Why was the software developed ?

Recycling municipal waste water through tree plantations is a developing science. Only a few applications exist around the world, with various design approaches and even differing objectives. In general, they are operated on the basis of a flat irrigation rate, with no regard for the differences among days in terms of ETp amount. In Canada, under a sub-humid climate, strict environmental regulations aim to prevent groundwater contamination through irrigation with effluent. Therefore, recycling of effluent should be practiced only during the dry spells between rains. When conditions are favorable, sunny and/or windy weather, the recycling system has to be loaded up to its full capacity. Allowing for automation of irrigation automation activity, this software attempts to make full use of the ETp demand.

How was the software developed and how does it work ?

A hybrid poplar plantation was used as the recycling engine, mostly because it develops quickly large foliage that stays on trees throughout the growing season. Due to advection, greatly enhanced by air circulation in a well-spaced plantation, such a recycling system can transpire several times the «grass standard» potential evapotranspiration (ETp).

This program has interactive graphics for the visualization of some key parameters. Thus, Figure 1 presents the image of weather parameters during a sunny day, while Figure 2 displays the saturated and actual vapor pressure, as well as a rain event (histogram). The difference between these curves represents the moisture saturation deficit, or the «space» in the atmosphere in which additional moisture can be received. It disappears as soon as the rain begins.

The output of the program consist of archive files with watering and timing signals for the pump controller. Watering frequency is exemplified in Figure 3 and Figure 4, for the rates 20 and 40 m³/ha, corresponding to very permeable and normal soils, respectively.

If the soil moisture was also being monitored, the program SOIL downloads these data hourly, archives the moisture by depths and calculates the flux of water through the bottom of root zone. Depending on its value, the pump may receive a stopping signal, delaying the irrigation activity for 1 to n cycles, until the flux is again zero or lower than a pre-established threshold.

Functioning of plantation

We started this research project in 1983 at Seneca College, in King City, Ontario, using secondary treated effluent, sprayed during growing season over a 22 ha of hybrid poplar and willow plantation. Aside of regular soil maintenance in the first 2 years, the plantation needed pruning in the fifth year to allow for better air penetration. The effluent was distributed through underground plastic pipes and risers with high-pressure sprinklers with a «throw» radius of 36 m. The operation is still functional.

Data collected allowed us to define the new concept of environmentally sound effluent recycling combined with intensive silviculture, distinct from other applications in the following respects:

What is the future of recycling plantations ?

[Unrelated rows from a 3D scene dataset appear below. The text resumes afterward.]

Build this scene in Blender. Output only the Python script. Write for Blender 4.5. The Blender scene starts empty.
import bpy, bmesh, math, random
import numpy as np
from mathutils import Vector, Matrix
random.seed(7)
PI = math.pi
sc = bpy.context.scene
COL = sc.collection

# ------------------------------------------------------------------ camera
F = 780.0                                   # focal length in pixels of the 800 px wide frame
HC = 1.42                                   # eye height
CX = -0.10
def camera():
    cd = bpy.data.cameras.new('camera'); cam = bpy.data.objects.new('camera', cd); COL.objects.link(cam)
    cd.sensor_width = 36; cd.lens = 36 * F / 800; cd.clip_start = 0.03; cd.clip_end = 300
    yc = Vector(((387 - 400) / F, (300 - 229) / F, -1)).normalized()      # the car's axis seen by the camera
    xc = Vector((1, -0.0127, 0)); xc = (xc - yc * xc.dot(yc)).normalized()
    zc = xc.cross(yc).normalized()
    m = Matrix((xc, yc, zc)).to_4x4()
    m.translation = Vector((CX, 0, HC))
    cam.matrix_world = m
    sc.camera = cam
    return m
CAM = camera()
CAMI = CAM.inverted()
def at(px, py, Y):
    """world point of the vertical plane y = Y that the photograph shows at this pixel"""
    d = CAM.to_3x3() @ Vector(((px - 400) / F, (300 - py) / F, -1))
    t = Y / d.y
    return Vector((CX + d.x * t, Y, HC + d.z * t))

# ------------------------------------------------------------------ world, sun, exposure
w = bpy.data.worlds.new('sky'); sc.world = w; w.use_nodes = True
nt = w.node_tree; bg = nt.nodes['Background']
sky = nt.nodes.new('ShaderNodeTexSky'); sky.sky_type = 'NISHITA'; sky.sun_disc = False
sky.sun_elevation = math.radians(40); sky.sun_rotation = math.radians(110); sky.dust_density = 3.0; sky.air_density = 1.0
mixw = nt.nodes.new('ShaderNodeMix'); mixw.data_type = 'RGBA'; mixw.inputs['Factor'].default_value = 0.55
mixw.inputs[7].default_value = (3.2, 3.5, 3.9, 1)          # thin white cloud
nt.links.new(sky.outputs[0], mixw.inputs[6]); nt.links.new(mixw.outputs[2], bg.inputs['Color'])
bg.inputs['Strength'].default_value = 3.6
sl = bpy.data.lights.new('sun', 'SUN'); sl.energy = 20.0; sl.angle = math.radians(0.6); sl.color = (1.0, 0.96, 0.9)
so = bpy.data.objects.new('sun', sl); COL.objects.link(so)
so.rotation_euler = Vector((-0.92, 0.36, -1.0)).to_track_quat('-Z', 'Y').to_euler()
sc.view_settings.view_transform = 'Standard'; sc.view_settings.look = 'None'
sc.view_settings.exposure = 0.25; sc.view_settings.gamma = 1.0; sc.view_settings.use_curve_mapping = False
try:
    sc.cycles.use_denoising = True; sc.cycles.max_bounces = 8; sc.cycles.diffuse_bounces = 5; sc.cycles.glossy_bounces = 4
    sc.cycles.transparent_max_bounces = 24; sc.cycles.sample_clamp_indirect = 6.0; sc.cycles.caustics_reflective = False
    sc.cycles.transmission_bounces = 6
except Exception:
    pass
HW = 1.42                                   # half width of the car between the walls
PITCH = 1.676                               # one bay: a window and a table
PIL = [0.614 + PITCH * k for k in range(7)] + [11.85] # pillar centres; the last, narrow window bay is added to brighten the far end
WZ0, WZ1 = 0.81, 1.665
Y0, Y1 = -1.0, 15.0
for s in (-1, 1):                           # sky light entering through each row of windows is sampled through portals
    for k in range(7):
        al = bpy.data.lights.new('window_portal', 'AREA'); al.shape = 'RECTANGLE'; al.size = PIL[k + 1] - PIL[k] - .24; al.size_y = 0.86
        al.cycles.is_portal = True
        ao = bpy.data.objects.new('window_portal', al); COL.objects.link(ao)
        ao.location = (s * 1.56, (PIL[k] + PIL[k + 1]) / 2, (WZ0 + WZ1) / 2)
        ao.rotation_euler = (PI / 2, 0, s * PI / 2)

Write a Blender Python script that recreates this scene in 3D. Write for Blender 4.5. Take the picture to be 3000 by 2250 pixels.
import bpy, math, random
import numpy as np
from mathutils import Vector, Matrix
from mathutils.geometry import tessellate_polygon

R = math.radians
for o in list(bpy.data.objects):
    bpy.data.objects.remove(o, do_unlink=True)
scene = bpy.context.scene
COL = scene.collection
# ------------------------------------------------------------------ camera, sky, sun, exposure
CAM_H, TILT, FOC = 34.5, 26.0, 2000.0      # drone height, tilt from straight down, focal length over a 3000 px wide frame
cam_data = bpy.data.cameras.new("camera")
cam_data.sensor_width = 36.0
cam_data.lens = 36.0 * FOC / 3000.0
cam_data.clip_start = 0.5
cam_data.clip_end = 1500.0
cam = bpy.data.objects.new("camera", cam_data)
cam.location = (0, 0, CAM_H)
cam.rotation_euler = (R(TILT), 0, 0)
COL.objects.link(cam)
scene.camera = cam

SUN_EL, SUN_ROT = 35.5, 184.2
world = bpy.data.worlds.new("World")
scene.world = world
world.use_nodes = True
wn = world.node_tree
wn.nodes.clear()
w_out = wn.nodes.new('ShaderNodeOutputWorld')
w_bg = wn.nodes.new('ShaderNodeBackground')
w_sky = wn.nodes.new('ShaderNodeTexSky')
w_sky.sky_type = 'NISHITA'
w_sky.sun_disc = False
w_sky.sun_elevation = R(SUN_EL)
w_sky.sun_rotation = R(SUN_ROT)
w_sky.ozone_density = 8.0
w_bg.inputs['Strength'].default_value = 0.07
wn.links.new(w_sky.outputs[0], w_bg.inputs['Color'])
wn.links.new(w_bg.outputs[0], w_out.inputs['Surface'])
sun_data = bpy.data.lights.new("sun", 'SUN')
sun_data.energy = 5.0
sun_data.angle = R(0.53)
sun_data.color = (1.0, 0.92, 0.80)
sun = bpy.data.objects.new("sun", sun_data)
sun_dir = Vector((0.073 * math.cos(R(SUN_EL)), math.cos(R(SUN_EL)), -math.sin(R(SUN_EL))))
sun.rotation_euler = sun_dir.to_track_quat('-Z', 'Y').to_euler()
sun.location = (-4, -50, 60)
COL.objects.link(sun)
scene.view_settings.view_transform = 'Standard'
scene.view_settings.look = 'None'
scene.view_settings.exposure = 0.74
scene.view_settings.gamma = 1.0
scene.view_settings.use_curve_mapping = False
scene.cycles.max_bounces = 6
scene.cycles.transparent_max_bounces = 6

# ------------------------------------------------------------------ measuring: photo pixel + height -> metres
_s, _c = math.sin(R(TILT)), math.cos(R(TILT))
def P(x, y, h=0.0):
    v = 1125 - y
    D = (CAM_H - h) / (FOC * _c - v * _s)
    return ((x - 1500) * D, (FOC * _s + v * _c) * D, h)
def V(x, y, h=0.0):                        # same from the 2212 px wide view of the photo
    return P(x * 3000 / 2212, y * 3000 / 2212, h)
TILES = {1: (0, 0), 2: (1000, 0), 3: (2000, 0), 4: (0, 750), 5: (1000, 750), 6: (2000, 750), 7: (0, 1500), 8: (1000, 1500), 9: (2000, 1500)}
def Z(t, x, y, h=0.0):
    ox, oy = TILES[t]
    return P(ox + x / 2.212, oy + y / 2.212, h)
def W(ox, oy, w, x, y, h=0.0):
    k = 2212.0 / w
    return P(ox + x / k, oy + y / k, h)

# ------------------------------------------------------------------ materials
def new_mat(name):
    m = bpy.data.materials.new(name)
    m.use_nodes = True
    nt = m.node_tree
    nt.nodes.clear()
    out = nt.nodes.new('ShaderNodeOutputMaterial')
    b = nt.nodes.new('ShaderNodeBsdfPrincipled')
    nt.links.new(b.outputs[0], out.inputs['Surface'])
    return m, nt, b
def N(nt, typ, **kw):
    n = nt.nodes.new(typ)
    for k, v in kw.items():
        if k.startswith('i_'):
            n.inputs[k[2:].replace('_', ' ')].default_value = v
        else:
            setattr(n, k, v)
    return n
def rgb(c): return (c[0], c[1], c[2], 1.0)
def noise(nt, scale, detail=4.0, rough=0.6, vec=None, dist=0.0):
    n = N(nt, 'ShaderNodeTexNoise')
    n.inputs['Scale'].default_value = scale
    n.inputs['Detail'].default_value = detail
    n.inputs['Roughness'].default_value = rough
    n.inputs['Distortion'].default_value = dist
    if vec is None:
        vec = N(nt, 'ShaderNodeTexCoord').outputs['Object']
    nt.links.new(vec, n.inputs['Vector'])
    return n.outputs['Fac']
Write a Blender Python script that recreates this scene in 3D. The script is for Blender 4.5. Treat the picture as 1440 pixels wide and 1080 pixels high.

Plantation recycling can be an efficient eco-technology. It is based on sound environmental principles, is cheap, profitable, can be automated and processes the effluent outside the food chain. It is especially promising for poorer areas of the globe, which have increased risks of epidemics. This software has the potential to help ensure plantation recycling is conducted safely and efficiently. By using tree plantation as the recycling engine, such systems have a greater ETp, owing to a better connectedness with the atmosphere than agricultural crops. In turn, this means that smaller land area is necessary for recycling. Where conditions permit, this forest eco-technology should be adapted also for wastewater resulting from concentrated animal operations.